We have set up a replication scheme master/slave and we've had problems lately because some users wrote directly on the slave instead of the master, making the whole setup inconsistent. To prevent these problems from happening again, we've decided to remove the insert, delete, update, etc... rights from the users accessing the slave. Problems is that some stored procedure (for reading) require temporary tables. I read that changing the global variable read_only to true would do what I want and allow the stored procedures to work correctly ( http://dev.mysql.com/doc/refman/5.0/en/server-system-variables.html#sysvar_read_only ) but I keep getting the error : The MySQL server is running with the --read-only option so it cannot execute this statement (1290)

The stored procedure that I used (for testing purpose) is this one :

DELIMITER $$

DROP PROCEDURE IF EXISTS test_readonly $$ CREATE DEFINER=dbuser@% PROCEDURE test_readonly() BEGIN

CREATE TEMPORARY TABLE IF NOT EXISTS temp ( BT_INDEX int(11), BT_DESC VARCHAR(10) );

INSERT INTO temp (BT_INDEX, BT_DESC) VALUES (222,'walou'), (111,'bidouille');

DROP TABLE temp;

END $$

DELIMITER ;

The create temporary table and the drop table work fine with the readonly flag - if I comment the INSERT line, it runs fine- but whenever I want to insert or delete from that temporary table, I get the error message.

I use Mysql 5.1.29-rc. My default storage engine is InnoDB.
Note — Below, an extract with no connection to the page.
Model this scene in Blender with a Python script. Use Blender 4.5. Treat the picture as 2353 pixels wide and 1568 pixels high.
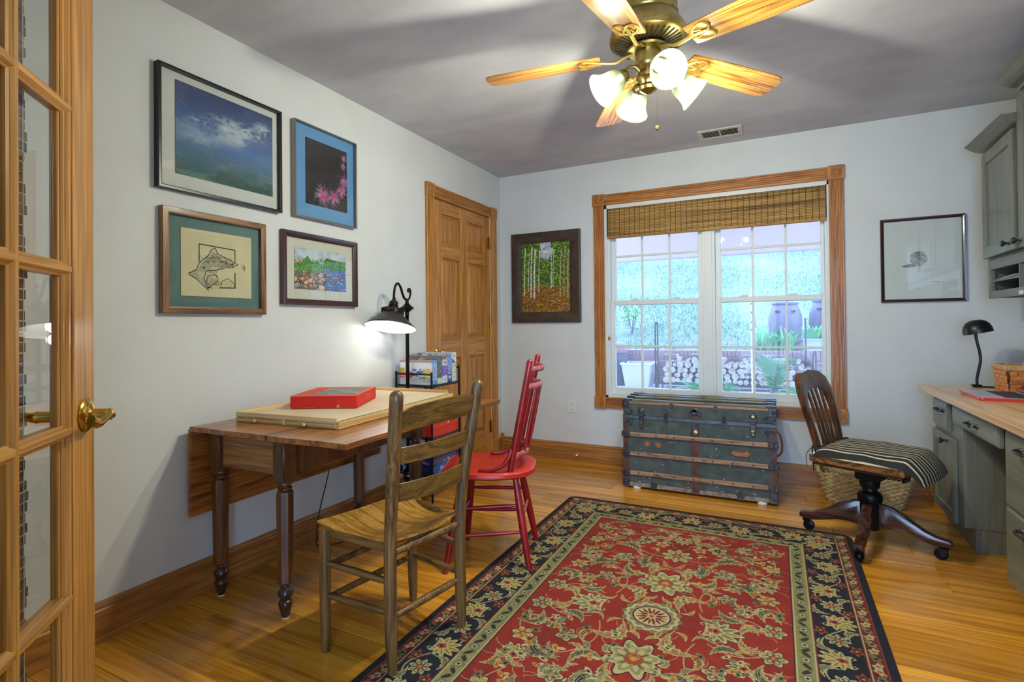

Thanks in advance, this problem is really driving me crazy.

A: 

There seems to be a bug opened about this for the 6.0 beta:

http://bugs.mysql.com/bug.php?id=33669

[3 Jan 2008 19:26] Philip Stoev

Description: When the server is started with --read-only, updates to Falcon temporary tables are not allowed.

You might want to add your findings there.

David Schmitt
yeah, I had seen that, but it seems to be a Falcon specific bug, and I use InnoDB as default storage engine, so I'm not sure this is related.